Please transcribe the data below exactly. Leave the pictures out.

● ● ● ● ● ● ●

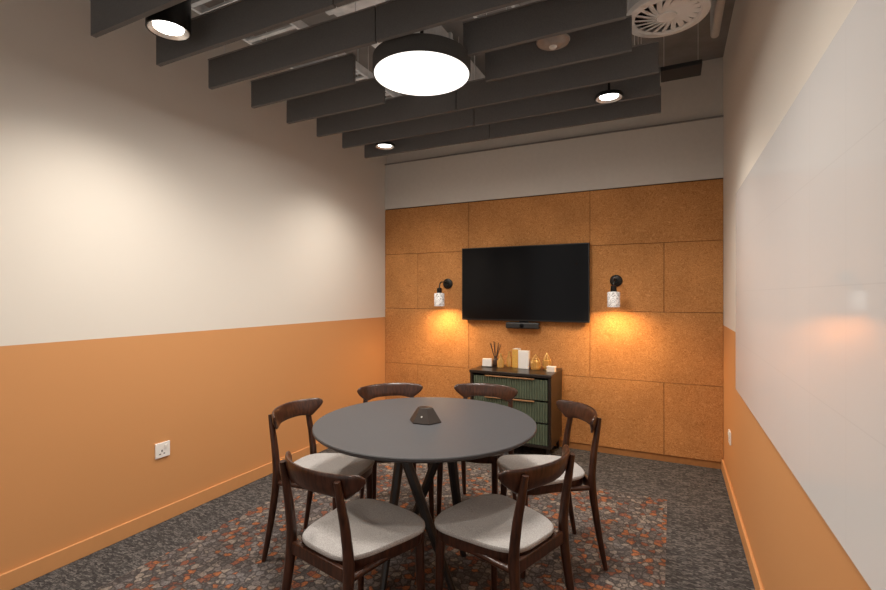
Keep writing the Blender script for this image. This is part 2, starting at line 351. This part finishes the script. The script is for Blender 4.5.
# ---------------------------------------------------------------- wall things
t=thing('television','large flat black television on the panelled back wall','television',(-1.226,PF,1.112))
bx('casing',-.592,.592,-.065,-.03,0,.685,M['gunmetal'],t,bevel=.004)
bx('screen',-.584,.584,-.0675,-.064,.014,.677,M['screen'],t)
bx('wall_mount',-.2,.2,-.03,0,.2,.5,M['bmetal'],t)
t=thing('video_bar','black video conference bar under the television','video bar',(-1.22,PF,1.040))
bx('bar_body',-.155,.155,-.085,-.03,.005,.062,M['black'],t,bevel=.012)
bm=bmesh.new(); lathe(bm,[(.02,.0),(.02,.006),(.014,.008)],24,c=(0,-.084,.034),axis='Y'); obj('camera_lens',bm,M['screen'],t,smooth=True)
bx('bracket',-.04,.04,-.03,0,.01,.071,M['bmetal'],t)
AR=.195
def sconce(x,z,label,side=1):
    t=thing('wall_sconce',label,'wall lamp',(x,PF,z),0,'black and marble wall sconces')
    bm=bmesh.new(); lathe(bm,[(.05,0),(.05,.012),(.044,.018),(.015,.02),(.013,.035)],36,axis='Y'); obj('backplate',bm,M['bmetal'],t,smooth=True)
    p,v=spline([(0,-.02,0),(0,-.07,.012),(0,-AR+.045,.012),(0,-AR+.01,-.01),(0,-AR,-.05)],[.006]*5,6)
    bm=bmesh.new(); tube(bm,p,v,12); obj('arm',bm,M['bmetal'],t,smooth=True)
    bm=bmesh.new(); lathe(bm,[(.010,-.042),(.022,-.048),(.024,-.095),(.022,-.098)],28,c=(0,-AR,0)); obj('socket',bm,M['bmetal'],t,smooth=True)
    bm=bmesh.new(); lathe(bm,[(.02,-.092),(.045,-.096),(.049,-.102),(.049,-.214),(.047,-.218),(.042,-.218),(.042,-.108),(.02,-.104)],40,c=(0,-AR,0),cap0=False,cap1=False); obj('lamp_shade',bm,M['marble'],t,smooth=True)
    bm=bmesh.new(); lathe(bm,[(.008,-.104),(.012,-.112),(.020,-.125),(.021,-.138),(.016,-.150),(.005,-.155)],24,c=(0,-AR,0)); obj('bulb',bm,M['bulb'],t,smooth=True)
    l=bpy.data.lights.new('sconce','POINT'); l.energy=24; l.color=(1,.64,.29); l.shadow_soft_size=.022
    o=bpy.data.objects.new('sconce_light',l); C.objects.link(o); o.location=(x,PF-AR,z-.191)
sconce(-1.995,1.462,'black wall sconce with marble shade to the left of the television')
sconce(-.425,1.47,'black wall sconce with marble shade to the right of the television')
# whiteboard
t=thing('whiteboard','large glossy frameless whiteboard on the right wall','whiteboard',(XR,1.9,.79))
bx('board_panel',-.016,-.004,-1.55,1.38,0,1.162,M['board'],t,bevel=.002)
for y in (-1.3,0,1.15):
    for z in (.1,1.05): bx('mounting_pad',-.004,0,y-.02,y+.02,z-.02,z+.02,M['grey'],t)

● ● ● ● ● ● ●

### FINISHED EXERCISE
Keep writing the Blender script for this image. This is part 2, starting at line 351. This part finishes the script. The script is for Blender 4.5.
# ---------------------------------------------------------------- wall things
t=thing('television','large flat black television on the panelled back wall','television',(-1.226,PF,1.112))
bx('casing',-.592,.592,-.065,-.03,0,.685,M['gunmetal'],t,bevel=.004)
bx('screen',-.584,.584,-.0675,-.064,.014,.677,M['screen'],t)
bx('wall_mount',-.2,.2,-.03,0,.2,.5,M['bmetal'],t)
t=thing('video_bar','black video conference bar under the television','video bar',(-1.22,PF,1.040))
bx('bar_body',-.155,.155,-.085,-.03,.005,.062,M['black'],t,bevel=.012)
bm=bmesh.new(); lathe(bm,[(.02,.0),(.02,.006),(.014,.008)],24,c=(0,-.084,.034),axis='Y'); obj('camera_lens',bm,M['screen'],t,smooth=True)
bx('bracket',-.04,.04,-.03,0,.01,.071,M['bmetal'],t)
AR=.195
def sconce(x,z,label,side=1):
    t=thing('wall_sconce',label,'wall lamp',(x,PF,z),0,'black and marble wall sconces')
    bm=bmesh.new(); lathe(bm,[(.05,0),(.05,.012),(.044,.018),(.015,.02),(.013,.035)],36,axis='Y'); obj('backplate',bm,M['bmetal'],t,smooth=True)
    p,v=spline([(0,-.02,0),(0,-.07,.012),(0,-AR+.045,.012),(0,-AR+.01,-.01),(0,-AR,-.05)],[.006]*5,6)
    bm=bmesh.new(); tube(bm,p,v,12); obj('arm',bm,M['bmetal'],t,smooth=True)
    bm=bmesh.new(); lathe(bm,[(.010,-.042),(.022,-.048),(.024,-.095),(.022,-.098)],28,c=(0,-AR,0)); obj('socket',bm,M['bmetal'],t,smooth=True)
    bm=bmesh.new(); lathe(bm,[(.02,-.092),(.045,-.096),(.049,-.102),(.049,-.214),(.047,-.218),(.042,-.218),(.042,-.108),(.02,-.104)],40,c=(0,-AR,0),cap0=False,cap1=False); obj('lamp_shade',bm,M['marble'],t,smooth=True)
    bm=bmesh.new(); lathe(bm,[(.008,-.104),(.012,-.112),(.020,-.125),(.021,-.138),(.016,-.150),(.005,-.155)],24,c=(0,-AR,0)); obj('bulb',bm,M['bulb'],t,smooth=True)
    l=bpy.data.lights.new('sconce','POINT'); l.energy=24; l.color=(1,.64,.29); l.shadow_soft_size=.022
    o=bpy.data.objects.new('sconce_light',l); C.objects.link(o); o.location=(x,PF-AR,z-.191)
sconce(-1.995,1.462,'black wall sconce with marble shade to the left of the television')
sconce(-.425,1.47,'black wall sconce with marble shade to the right of the television')
# whiteboard
t=thing('whiteboard','large glossy frameless whiteboard on the right wall','whiteboard',(XR,1.9,.79))
bx('board_panel',-.016,-.004,-1.55,1.38,0,1.162,M['board'],t,bevel=.002)
for y in (-1.3,0,1.15):
    for z in (.1,1.05): bx('mounting_pad',-.004,0,y-.02,y+.02,z-.02,z+.02,M['grey'],t)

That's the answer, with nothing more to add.